Советские теоретики новой обрядности искали концептуальное основание для своих проектов в еще более древних безрелигиозных временах. Их золотой век — это деконтекстуализированная и почти полностью придуманная (т. е. основанная на спекулятивных реконструкциях) первобытная история — время, когда между людьми не существовало отношений эксплуатации и, соответственно, не было религии, социальная функция которой состоит в том, чтобы эти отношения прикрывать. У теоретиков обряда рождались разные идеи относительно изначальной функции ритуала. Одна из первых и самых влиятельных — «производственная». Согласно этой теории (подчеркну: не гипотезе), первым обрядом была охотничья пляска:
Эти пляски носили учебно-тренировочный характер и служили целям воспитания, сплочения, организации коллектива на основе познания действительности, наглядно отображенной и воспроизведенной в живой эмоциональной форме (Авдеев 1959: 54).

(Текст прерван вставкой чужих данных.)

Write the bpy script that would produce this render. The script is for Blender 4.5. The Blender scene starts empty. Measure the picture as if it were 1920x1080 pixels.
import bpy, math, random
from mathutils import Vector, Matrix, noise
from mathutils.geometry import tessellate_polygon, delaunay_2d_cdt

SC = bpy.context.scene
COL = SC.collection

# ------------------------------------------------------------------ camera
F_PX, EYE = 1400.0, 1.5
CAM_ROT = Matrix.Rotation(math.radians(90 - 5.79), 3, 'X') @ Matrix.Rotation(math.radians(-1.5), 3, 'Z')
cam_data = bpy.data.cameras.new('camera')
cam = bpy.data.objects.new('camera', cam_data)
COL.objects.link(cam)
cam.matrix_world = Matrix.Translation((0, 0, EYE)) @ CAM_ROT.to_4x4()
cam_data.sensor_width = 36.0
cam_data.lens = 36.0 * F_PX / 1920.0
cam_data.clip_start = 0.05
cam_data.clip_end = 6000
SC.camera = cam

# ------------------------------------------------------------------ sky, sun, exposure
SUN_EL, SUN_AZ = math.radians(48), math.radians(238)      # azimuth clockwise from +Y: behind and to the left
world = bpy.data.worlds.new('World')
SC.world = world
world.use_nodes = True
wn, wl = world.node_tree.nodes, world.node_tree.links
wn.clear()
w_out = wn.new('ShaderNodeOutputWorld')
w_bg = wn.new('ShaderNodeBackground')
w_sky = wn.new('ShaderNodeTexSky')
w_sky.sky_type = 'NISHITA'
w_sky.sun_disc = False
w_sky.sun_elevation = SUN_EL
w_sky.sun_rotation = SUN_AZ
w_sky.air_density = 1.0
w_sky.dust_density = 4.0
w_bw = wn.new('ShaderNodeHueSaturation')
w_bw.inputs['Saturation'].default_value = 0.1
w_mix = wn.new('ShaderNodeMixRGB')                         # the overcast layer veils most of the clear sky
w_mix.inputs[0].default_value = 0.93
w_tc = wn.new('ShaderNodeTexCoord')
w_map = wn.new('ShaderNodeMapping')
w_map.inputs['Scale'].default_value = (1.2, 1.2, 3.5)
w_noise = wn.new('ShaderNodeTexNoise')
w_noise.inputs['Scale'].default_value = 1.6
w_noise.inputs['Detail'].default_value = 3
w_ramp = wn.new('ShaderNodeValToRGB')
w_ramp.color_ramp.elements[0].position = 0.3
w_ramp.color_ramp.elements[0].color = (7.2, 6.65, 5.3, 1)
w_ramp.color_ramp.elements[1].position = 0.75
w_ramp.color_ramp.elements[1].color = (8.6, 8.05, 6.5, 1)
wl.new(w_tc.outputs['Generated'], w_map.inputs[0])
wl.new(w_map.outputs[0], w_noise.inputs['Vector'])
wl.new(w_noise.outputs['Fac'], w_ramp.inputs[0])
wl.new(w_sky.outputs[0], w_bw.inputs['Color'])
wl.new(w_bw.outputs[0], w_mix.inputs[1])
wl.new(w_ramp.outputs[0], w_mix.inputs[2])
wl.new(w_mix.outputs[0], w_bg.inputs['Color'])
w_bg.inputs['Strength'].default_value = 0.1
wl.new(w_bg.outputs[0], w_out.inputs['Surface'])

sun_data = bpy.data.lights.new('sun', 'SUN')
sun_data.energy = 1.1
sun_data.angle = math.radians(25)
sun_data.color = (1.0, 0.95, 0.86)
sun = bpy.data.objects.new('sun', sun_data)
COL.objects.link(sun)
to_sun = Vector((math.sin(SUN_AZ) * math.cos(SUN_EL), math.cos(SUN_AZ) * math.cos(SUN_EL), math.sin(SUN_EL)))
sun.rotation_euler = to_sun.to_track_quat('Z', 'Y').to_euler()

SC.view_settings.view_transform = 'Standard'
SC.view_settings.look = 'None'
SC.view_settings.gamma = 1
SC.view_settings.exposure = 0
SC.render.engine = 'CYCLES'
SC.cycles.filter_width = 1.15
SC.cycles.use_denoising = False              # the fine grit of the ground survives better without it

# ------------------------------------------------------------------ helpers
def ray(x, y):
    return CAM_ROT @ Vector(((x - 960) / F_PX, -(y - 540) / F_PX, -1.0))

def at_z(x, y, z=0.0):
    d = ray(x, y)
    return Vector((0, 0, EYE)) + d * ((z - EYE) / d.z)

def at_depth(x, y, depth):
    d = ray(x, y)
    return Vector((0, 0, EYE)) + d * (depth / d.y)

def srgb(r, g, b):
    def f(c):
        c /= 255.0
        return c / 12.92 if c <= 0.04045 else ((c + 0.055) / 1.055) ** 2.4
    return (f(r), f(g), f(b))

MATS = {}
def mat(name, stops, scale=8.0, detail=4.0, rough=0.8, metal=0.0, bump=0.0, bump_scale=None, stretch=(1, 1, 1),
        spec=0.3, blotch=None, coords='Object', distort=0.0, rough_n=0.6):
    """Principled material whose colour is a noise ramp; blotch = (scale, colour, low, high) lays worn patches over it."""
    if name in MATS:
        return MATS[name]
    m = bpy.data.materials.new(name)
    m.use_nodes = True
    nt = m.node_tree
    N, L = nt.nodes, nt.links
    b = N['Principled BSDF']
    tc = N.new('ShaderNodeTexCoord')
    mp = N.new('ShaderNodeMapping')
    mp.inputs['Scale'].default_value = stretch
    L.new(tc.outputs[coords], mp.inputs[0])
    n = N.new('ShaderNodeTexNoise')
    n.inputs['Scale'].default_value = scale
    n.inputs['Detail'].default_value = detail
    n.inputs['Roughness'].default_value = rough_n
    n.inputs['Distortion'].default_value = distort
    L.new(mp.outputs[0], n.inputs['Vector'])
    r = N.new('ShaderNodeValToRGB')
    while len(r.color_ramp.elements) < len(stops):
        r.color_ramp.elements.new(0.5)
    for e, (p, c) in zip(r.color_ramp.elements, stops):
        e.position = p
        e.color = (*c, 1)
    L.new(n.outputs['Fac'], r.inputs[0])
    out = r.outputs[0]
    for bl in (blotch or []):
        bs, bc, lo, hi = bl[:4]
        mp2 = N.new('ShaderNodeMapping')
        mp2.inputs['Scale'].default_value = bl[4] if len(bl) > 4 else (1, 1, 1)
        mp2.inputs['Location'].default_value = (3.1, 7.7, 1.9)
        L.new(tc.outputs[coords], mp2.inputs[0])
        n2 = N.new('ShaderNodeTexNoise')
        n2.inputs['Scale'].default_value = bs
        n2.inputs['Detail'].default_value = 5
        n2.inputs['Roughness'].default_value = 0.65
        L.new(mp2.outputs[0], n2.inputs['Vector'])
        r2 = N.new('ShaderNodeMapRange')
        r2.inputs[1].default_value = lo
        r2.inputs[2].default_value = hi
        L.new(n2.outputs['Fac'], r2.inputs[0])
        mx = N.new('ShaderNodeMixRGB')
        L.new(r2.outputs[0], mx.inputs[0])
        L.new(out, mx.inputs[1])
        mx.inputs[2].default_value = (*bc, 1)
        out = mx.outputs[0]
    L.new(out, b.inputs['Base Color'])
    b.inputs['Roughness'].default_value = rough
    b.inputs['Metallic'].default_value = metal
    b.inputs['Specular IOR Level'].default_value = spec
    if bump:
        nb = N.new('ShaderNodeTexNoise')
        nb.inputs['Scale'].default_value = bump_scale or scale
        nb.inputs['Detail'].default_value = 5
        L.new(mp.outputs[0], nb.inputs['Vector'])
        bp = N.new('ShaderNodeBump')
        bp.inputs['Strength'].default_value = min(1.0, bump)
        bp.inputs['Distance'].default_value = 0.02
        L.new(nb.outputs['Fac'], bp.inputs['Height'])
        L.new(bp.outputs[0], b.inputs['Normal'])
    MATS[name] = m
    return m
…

Как уже говорилось, в отличие от хобсбаумских изобретателей традиции наши революционные конструкторы подчеркивают творческую природу своих инициатив. Для «традиционалистов» важно утверждать (и подтверждать) то, что социальная преемственность ими строго блюдется, что они по природе своей не отличаются от своих предков, а обряды, совершаемые сейчас, суть те же, что производились в прошлом. Для сторонников же новой обрядности оказываются важны концепты новизны — нового человека и нового человечества, того молодого вина, которому не обойтись без новых мехов. Идеализированное далекое прошлое используется ими не для того, чтобы прямо уподобляться его обитателям, но в качестве источника образов изначального человека (и социума) — некоего Адама, еще не познавшего греха тирании или эксплуатации. Это воображенное знание природного состояния человека нужно создателям новой культуры для того, чтобы продемонстрировать научную обоснованность своих инициатив, их способность удовлетворять базовые эмоциональные потребности человека. И здесь возникает устойчивая аргументация, согласно которой человек способен через рациональную деятельность достигнуть счастья, что связывает утопические построения новых обрядов с идеалами идеологии Просвещения (см. об этом подробнее во вступлении к данному сборнику). Универсализм этих идеалов разделяли французские революционеры, что вполне естественно, но и советские созидатели обрядов тоже представляли себе перспективы культурного строительства в терминах торжества разума, ведущего человека к счастью. Ориентируясь на образ изначального «природного» человека как на исходную точку эволюции всей культуры (всех культур), и те и другие ставили себе в качестве основной пели возврат к этому идеальному состоянию (правда, уже на другом уровне, когда человеку будут доступны достижения прогресса). Зная естественного человека (желательно, во всем его разнообразии), можно было создать такую традицию, которая в своих морфологических и семантических аспектах была бы способна удовлетворить потребности всех людей. В советском случае это знание предполагало создание общей схемы обряда, который мог бы подойти для любого советского человека, независимо от его социального или этнического происхождения. Именно поэтому теоретики ритуала, обслуживавшие кампанию по внедрению новых обрядов, уверенно рассказывают истории об эпохе изначальной невинности, которая была утрачена и должна быть восстановлена.
Потребность разнообразить трудовые будни, красиво, в торжественной обстановке отмечать важнейшие поворотные моменты своей жизни возникла у людей в самые отдаленные времена. Элементы обрядности и праздников появились у наших предков еще на заре сознательного бытия. Позже язычество и особенно христианство и другие современные религии наложили свою цепкую длань на большинство народных обычаев, обрядов и праздников, преобразовали их, иногда при этом исказили и обезобразили, придали мистическую окраску, покрыли мишурой, обложили податями, приспособили в качестве рычагов духовного порабощения (Геродник 1964: 3–4) [358] .
358
Или еще яснее: «Как известно, обряды складывались веками. Они были связаны с важнейшими событиями жизни — вступлением в брак, рождением ребенка, сменой времен года и т. д., они пронизывали все стороны быта, влияли на мораль, вкусы, мироощущение людей. Все это не могло не привлечь внимания церковников. Стремлением человека отмечать важные события жизни воспользовалась церковь, которая все основные этапы в жизни человека — рождение, совершеннолетие, брак, смерть — облекла в форму религиозных ритуалов, тем самым подчиняя сознание и волю людей религиозному мировоззрению» (Руднев 1974: 8).